I was told that if I sold tobacco to someone underage that I would be charged…$75 for the first offence. I think the store gets charged a bit more but nothing nasty. It gets worse if you keep doing it but the store said it would never happen a 3rd time as 2nd time is an auto-firing. This being said, the ‘slap on the wrist’ fine is not that worrisome and the store doesn’t sweat it - they tell you to card anyone looking under 30 but it is more relaxed than a liquor store where I, over 60, always get carded… I asked and no one has known of anyone ‘busted’ for doing it so it doesn’t seem to be something much actively patrolled for, unlike alcohol.

We do card, but it is much looser than for something much nastier. I have heard that selling ALCOHOL to a minor comes with a much MUCH stiffer fine for both you and the store and if you get caught twice it is pretty bad and that it is actively enforced and have talked to people that say they think they are ‘tested’ frequently. Since the store doesn’t sell alcohol it is a nonissue.

As a complete side note…I was amazed at how LOW the profit margins for a convenience/gas store are. Tobacco is below 20%, most items in the twenties with the highest profit margins being candy bars and such which are still below 40%. Even gas they don’t make much per gallon.
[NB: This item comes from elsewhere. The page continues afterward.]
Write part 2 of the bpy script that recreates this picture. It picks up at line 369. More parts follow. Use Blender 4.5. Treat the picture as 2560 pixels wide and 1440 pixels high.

I just assumed the profit margins were crazy before I worked there.

Edit just looked it up. Looks like the fine is $75 to the clerk for first offence and $250 for second. The merchant is charged $200/$600 respectively. The third, though is worse and involves licence suspension…which explains the auto firing at 2 offenses.

My brother was 18, but this was in the days before pictures on licenses. He was short and looked 14, so he’d lend his ID to his friend who was a gangly ectomorph thyroid giant type and over 6 foot even though he was 15. His friend never got any hassle buying them the alcohol.